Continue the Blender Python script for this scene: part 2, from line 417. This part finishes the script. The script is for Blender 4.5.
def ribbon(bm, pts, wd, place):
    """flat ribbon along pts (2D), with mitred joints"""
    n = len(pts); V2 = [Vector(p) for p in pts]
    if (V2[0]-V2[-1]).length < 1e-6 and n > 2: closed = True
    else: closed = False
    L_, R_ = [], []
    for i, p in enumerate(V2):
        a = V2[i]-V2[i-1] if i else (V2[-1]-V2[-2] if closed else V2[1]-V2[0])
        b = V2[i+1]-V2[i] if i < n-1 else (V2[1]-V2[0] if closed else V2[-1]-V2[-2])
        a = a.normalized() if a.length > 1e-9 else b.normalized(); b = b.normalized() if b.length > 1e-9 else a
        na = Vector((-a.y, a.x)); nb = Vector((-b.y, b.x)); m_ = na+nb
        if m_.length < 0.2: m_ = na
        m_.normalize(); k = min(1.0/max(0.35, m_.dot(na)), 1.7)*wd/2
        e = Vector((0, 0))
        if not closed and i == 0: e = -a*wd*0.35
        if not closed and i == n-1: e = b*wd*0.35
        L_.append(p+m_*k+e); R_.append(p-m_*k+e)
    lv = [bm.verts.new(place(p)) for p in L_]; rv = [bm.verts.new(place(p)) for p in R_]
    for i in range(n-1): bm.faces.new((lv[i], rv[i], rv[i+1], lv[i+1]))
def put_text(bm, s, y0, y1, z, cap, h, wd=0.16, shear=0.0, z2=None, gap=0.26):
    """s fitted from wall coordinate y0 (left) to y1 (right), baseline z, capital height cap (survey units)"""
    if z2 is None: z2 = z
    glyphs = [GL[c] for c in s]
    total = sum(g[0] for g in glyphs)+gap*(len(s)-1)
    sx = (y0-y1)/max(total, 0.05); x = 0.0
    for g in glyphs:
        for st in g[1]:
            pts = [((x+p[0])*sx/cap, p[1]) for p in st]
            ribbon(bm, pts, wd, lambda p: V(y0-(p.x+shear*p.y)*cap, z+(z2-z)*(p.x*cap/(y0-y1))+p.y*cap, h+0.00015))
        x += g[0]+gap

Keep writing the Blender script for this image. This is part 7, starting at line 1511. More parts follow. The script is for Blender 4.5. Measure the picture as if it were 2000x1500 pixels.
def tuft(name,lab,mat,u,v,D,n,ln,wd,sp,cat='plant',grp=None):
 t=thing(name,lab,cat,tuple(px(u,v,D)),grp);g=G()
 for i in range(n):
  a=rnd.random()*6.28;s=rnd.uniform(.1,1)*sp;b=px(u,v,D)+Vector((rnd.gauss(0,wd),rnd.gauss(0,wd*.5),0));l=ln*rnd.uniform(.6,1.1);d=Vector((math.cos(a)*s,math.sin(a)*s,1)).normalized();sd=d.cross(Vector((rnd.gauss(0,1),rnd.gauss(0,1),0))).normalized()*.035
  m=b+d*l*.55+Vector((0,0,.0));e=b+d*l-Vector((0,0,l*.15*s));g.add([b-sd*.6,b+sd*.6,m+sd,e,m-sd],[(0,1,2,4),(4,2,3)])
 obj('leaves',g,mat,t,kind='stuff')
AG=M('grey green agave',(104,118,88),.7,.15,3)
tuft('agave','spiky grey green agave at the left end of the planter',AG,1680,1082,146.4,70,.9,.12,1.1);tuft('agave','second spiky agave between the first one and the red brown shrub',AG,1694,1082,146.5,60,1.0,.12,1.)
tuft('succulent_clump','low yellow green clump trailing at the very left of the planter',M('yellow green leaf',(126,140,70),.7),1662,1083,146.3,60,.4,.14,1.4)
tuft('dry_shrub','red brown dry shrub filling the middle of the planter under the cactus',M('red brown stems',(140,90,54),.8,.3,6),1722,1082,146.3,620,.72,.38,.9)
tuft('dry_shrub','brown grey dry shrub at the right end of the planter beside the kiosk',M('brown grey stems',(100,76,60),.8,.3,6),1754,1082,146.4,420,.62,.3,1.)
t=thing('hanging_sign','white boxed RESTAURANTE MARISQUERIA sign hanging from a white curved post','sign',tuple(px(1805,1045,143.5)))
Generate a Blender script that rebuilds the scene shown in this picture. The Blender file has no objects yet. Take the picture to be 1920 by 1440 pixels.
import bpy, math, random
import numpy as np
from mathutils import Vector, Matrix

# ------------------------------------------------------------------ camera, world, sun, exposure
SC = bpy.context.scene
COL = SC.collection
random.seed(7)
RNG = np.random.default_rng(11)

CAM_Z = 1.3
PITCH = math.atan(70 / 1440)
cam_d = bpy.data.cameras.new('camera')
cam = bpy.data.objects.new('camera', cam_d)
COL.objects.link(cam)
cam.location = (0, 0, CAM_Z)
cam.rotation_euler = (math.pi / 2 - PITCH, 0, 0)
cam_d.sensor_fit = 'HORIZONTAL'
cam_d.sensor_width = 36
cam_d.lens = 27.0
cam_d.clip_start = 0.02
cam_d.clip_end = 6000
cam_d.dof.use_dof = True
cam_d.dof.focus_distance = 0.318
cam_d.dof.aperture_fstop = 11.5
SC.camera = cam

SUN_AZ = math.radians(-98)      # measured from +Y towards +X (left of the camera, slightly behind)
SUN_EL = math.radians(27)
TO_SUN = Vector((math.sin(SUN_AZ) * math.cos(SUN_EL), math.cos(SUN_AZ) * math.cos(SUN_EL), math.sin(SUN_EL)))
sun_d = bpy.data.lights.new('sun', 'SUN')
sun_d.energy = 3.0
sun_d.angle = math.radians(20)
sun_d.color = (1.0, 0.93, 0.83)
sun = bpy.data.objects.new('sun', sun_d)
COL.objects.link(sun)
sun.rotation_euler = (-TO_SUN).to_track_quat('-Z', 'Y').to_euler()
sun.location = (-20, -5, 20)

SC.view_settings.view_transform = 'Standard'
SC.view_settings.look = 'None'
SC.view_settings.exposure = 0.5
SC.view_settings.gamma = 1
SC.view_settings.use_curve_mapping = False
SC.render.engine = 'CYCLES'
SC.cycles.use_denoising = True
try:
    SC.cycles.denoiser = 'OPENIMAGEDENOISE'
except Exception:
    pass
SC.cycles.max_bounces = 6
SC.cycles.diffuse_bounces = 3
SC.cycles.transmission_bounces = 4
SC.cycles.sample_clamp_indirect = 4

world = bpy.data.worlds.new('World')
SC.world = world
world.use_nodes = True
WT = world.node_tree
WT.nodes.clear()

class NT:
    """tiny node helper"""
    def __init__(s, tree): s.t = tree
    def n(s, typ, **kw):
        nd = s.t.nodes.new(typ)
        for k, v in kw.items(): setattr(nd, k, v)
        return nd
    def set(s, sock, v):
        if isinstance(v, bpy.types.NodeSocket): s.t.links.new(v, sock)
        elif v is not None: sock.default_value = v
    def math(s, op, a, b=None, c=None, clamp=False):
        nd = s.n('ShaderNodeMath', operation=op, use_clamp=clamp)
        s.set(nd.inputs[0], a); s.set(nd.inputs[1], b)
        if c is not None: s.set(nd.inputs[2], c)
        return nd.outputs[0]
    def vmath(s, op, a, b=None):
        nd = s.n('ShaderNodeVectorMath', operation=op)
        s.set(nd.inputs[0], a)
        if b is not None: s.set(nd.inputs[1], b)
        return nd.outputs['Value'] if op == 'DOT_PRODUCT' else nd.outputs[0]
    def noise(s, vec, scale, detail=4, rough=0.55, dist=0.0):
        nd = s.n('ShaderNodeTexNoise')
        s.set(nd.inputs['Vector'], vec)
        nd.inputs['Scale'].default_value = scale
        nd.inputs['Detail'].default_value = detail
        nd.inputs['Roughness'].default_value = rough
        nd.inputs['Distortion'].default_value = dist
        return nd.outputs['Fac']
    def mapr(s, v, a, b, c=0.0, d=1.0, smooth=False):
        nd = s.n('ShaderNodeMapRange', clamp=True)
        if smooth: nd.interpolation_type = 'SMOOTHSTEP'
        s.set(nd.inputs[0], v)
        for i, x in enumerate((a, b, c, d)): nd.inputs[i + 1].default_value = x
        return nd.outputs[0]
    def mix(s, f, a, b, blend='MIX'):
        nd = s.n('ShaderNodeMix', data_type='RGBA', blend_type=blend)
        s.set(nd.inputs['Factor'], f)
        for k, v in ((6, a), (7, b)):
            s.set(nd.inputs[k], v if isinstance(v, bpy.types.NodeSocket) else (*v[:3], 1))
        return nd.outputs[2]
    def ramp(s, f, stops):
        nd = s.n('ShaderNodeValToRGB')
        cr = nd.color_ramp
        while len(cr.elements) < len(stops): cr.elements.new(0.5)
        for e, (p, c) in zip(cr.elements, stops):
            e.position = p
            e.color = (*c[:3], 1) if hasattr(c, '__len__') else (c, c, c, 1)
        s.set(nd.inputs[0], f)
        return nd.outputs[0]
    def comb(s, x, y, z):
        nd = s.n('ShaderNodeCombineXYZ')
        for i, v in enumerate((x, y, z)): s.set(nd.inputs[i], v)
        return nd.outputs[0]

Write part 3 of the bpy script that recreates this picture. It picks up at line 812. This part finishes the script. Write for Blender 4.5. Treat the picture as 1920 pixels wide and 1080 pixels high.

* _Task details_
Of the entries listed above, reproduce only the lines starting at the line containing "Generate a Blender" and ending at the line containing "RNG = np.random.default_rng(11)". Include both, exactly as they stand.

* _Problem solution_
Generate a Blender script that rebuilds the scene shown in this picture. The Blender file has no objects yet. Take the picture to be 1920 by 1440 pixels.
import bpy, math, random
import numpy as np
from mathutils import Vector, Matrix

# ------------------------------------------------------------------ camera, world, sun, exposure
SC = bpy.context.scene
COL = SC.collection
random.seed(7)
RNG = np.random.default_rng(11)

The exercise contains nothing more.